South Yorkshire Police uses EMC to help save £1.1m in storage costs

South Yorkshire Police has said it is on track to save £1.1m in storage costs over five years by using a range of systems from...

South Yorkshire Police has said it is on track to save £1.1m in storage costs over five years by using a range of systems from supplier EMC.

The police force, which renewed its contract with EMC in November 2004, has seen information from its IT systems rise by 20% every year. It also aims to reduce back-up and recovery times for systems.

Organisations in all sectors are spending more on storage technology as they struggle to cope with increasing amounts of data produced by IT systems. Two-thirds of UK organisations put storage in their top five IT priorities, according to the annual Computer Weekly/Posetiv survey of data storage use, published last year.
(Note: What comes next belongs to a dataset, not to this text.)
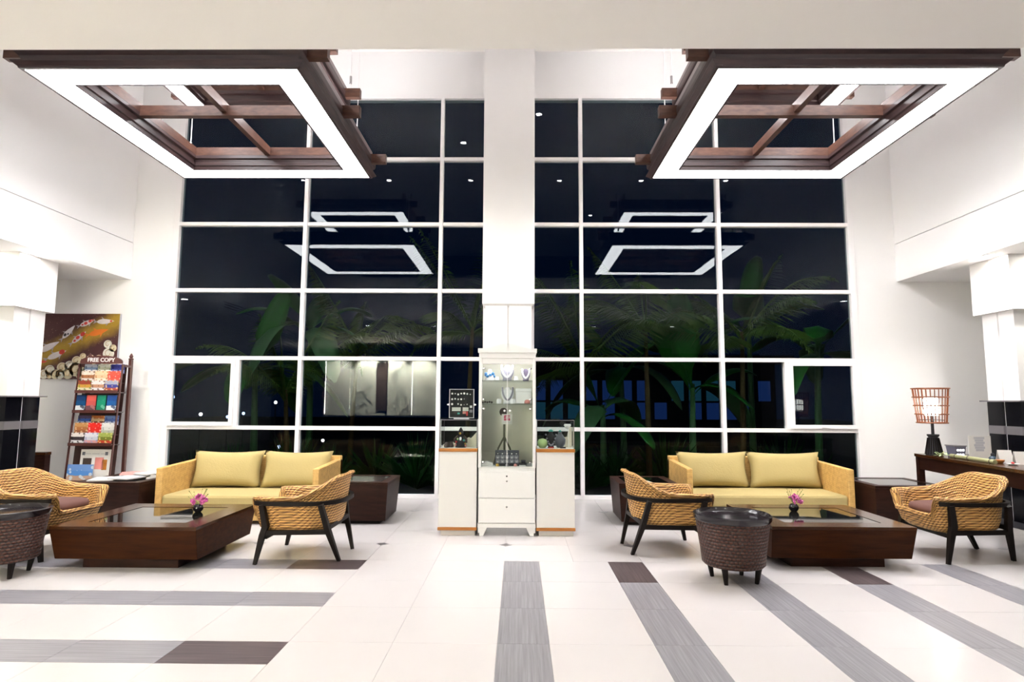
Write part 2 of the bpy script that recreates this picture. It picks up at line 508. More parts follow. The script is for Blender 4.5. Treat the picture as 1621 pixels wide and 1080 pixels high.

Roy France, IT manager at South Yorkshire Police, said, "By reducing unscheduled system downtime, streamlining the cost of storage management and maintenance, reducing server investment and accelerating appli-cation testing and development, South Yorkshire Police is on track to save £1.1m between 2001 and 2006.

The force is using an EMC NS 700 storage device attached to the network, and plans to install another system called Centera. This allows files to identified by their contents, or by a part of their contents, rather than by their names or positions.

France added that the force plans to use another product from EMC, Replistor, for copying data and keeping a central record of data from 23 locations.

"Information growth is coming from all parts of the organisation from crime management systems and operational intelligence, to e-mail and back-office applications," France said. "The increasing volume of data, the massive demand for IT in the force and growing regulatory issues, such as the Freedom of Information Act, require us to improve our information management strategy."

Recorded crime is captured, analysed, disseminated and shared electronically. Compliance legislation demands that the information be stored for longer periods and electronic imaging for documents, voice recordings and vehicle number plate recognition will soon become standard.